## [Raw data]
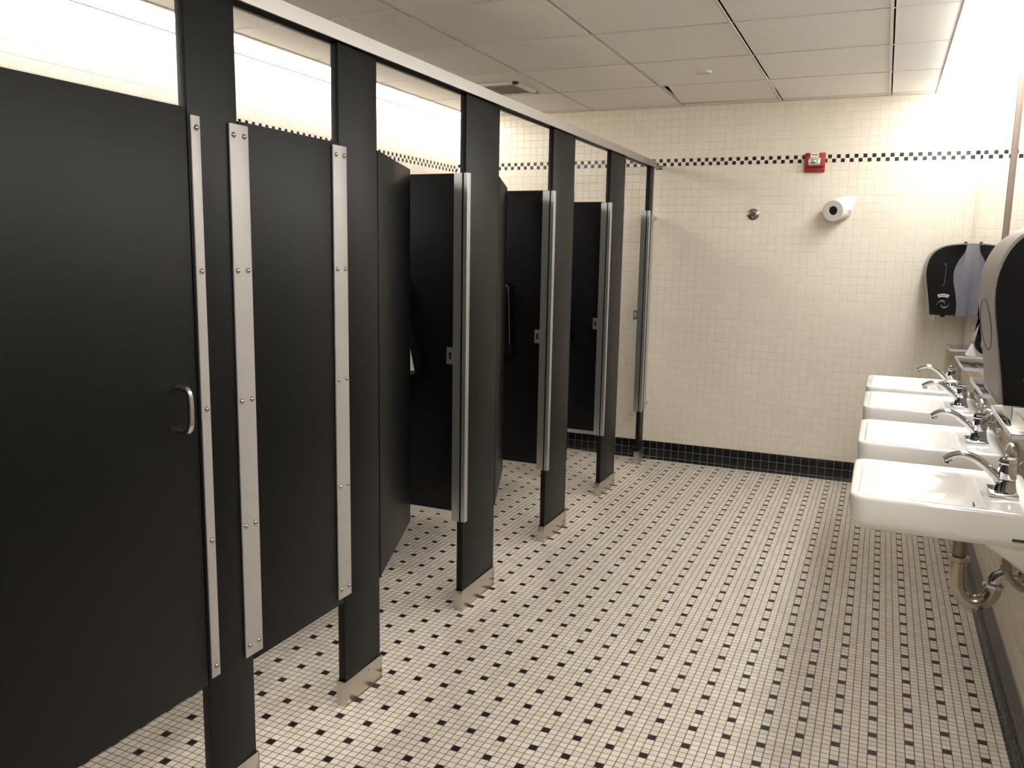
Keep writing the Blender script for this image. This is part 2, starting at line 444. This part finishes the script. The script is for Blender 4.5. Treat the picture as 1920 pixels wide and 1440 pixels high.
# doors
def d_handle(part_parent, y, xf):
    pts = smooth_path([(xf, y, 44.0), (xf+0.55, y, 44.05), (xf+1.25, y, 43.8), (xf+1.5, y, 43.0), (xf+1.5, y, 41.0), (xf+1.25, y, 40.2), (xf+0.55, y, 39.95), (xf, y, 40.0)], 5)
    g = G().tube(pts, 0.29, 12)
    obj('pull_handle', g, 'handle_steel', part_parent)
t = thing('stall_door', 'big closed black stall door with a chrome pull handle, at far left', 'stall door', (PX-0.5, -95.4, ZB), 'stall doors')
obj('door_panel', G().box(PX-PT, PX-0.02, -95.3, -60.62, 14.0, 68.75, 0.05, 2), 'panel', t)
d_handle(t, -63.0, PX-0.02)
obj('hinge', G().lathe([(0.3, 0), (0.3, 53)], (PX-PT-0.2, -95.15, 15.0), (0, 0, 1), 12), 'alu_channel', t)
DOORS = [(-29.75, 'black stall door swung into the first open stall, the widest in view'),
         (5.85, 'black stall door swung into the second open stall, a sliver behind its post'),
         (41.55, 'black stall door swung into the third open stall, nearly hidden by its post'),
         (76.75, 'black stall door of the last stall before the back wall, nearly hidden')]
d0 = None
for y, lab in DOORS:
    if d0 is None:
        t = thing('stall_door', lab, 'stall door', (PX-0.55, y, ZB), 'stall doors'); d0 = t
        obj('door_panel', G().box(PX-0.98, PX-0.02, y+0.1, y+23.4, 14.0, 68.6, 0.05, 2), 'panel', t)
        obj('hinge', G().lathe([(0.22, 0), (0.22, 53)], (PX-PT-0.15, y+0.12, 14.8), (0, 0, 1), 12), 'alu_channel', t)
        g = G().box(PX-1.2, PX-0.98, y+21.2, y+23.2, 39.9, 41.9, 0.04).box(PX-1.55, PX-1.2, y+21.9, y+22.2, 40.3, 41.5, 0.04)
        obj('slide_latch', g, 'chrome', t)
    else:
        t = dup(d0, (PX-0.55, y, ZB), lab)
    t.rotation_euler = (0, 0, math.radians(21.0))

# dividing panels
def divider(y, lab, trim=False):
    t = thing('stall_divider', lab, 'stall divider', (-70, y, ZB), 'black dividers between the stalls')
    obj('panel', G().box(XL+0.6, PX-PT-2.2, y-0.5, y+0.5, ZB, ZT, 0.05, 2), 'panel', t)
    for z in (17, 65):
        g = G().box(PX-PT-3.4, PX-PT, y+0.5, y+0.75, z, z+2.5, 0.04).box(PX-PT-0.14, PX-PT, y+0.5, y+1.9, z, z+2.5, 0.04)
        obj('post_bracket', g, 'alu_channel', t)
    for z in (17, 40, 65):
        obj('wall_bracket', G().box(XL+0.02, XL+1.6, y-0.75, y+0.75, z, z+2.5, 0.04), 'alu_channel', t)
    if trim:
        g = G().box(XL+0.7, PX-PT-0.5, y-0.68, y-0.51, 13.3, 14.35).box(XL+0.7, PX-PT-0.5, y-0.68, y+0.68, 13.3, 13.5).box(XL+0.7, PX-PT-0.5, y+0.51, y+0.68, 13.3, 14.35)
        obj('edge_channel', g, 'alu', t)
divider(-33.8, 'black divider behind the post right of the closed panel')
divider(0.0, 'black divider between the first two open stalls, wedge dispenser on it')
divider(35.5, 'black divider between the second and third open stalls, round-topped dispenser on it')
divider(71.0, 'black divider with a silver channel along its bottom edge', True)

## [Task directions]
Print the data above verbatim from the first line through the line holding "t.rotation_euler = (0, 0, math.radians(21.0))", leaving every picture out.

## [Exercise answer]
Keep writing the Blender script for this image. This is part 2, starting at line 444. This part finishes the script. The script is for Blender 4.5. Treat the picture as 1920 pixels wide and 1440 pixels high.
# doors
def d_handle(part_parent, y, xf):
    pts = smooth_path([(xf, y, 44.0), (xf+0.55, y, 44.05), (xf+1.25, y, 43.8), (xf+1.5, y, 43.0), (xf+1.5, y, 41.0), (xf+1.25, y, 40.2), (xf+0.55, y, 39.95), (xf, y, 40.0)], 5)
    g = G().tube(pts, 0.29, 12)
    obj('pull_handle', g, 'handle_steel', part_parent)
t = thing('stall_door', 'big closed black stall door with a chrome pull handle, at far left', 'stall door', (PX-0.5, -95.4, ZB), 'stall doors')
obj('door_panel', G().box(PX-PT, PX-0.02, -95.3, -60.62, 14.0, 68.75, 0.05, 2), 'panel', t)
d_handle(t, -63.0, PX-0.02)
obj('hinge', G().lathe([(0.3, 0), (0.3, 53)], (PX-PT-0.2, -95.15, 15.0), (0, 0, 1), 12), 'alu_channel', t)
DOORS = [(-29.75, 'black stall door swung into the first open stall, the widest in view'),
         (5.85, 'black stall door swung into the second open stall, a sliver behind its post'),
         (41.55, 'black stall door swung into the third open stall, nearly hidden by its post'),
         (76.75, 'black stall door of the last stall before the back wall, nearly hidden')]
d0 = None
for y, lab in DOORS:
    if d0 is None:
        t = thing('stall_door', lab, 'stall door', (PX-0.55, y, ZB), 'stall doors'); d0 = t
        obj('door_panel', G().box(PX-0.98, PX-0.02, y+0.1, y+23.4, 14.0, 68.6, 0.05, 2), 'panel', t)
        obj('hinge', G().lathe([(0.22, 0), (0.22, 53)], (PX-PT-0.15, y+0.12, 14.8), (0, 0, 1), 12), 'alu_channel', t)
        g = G().box(PX-1.2, PX-0.98, y+21.2, y+23.2, 39.9, 41.9, 0.04).box(PX-1.55, PX-1.2, y+21.9, y+22.2, 40.3, 41.5, 0.04)
        obj('slide_latch', g, 'chrome', t)
    else:
        t = dup(d0, (PX-0.55, y, ZB), lab)
    t.rotation_euler = (0, 0, math.radians(21.0))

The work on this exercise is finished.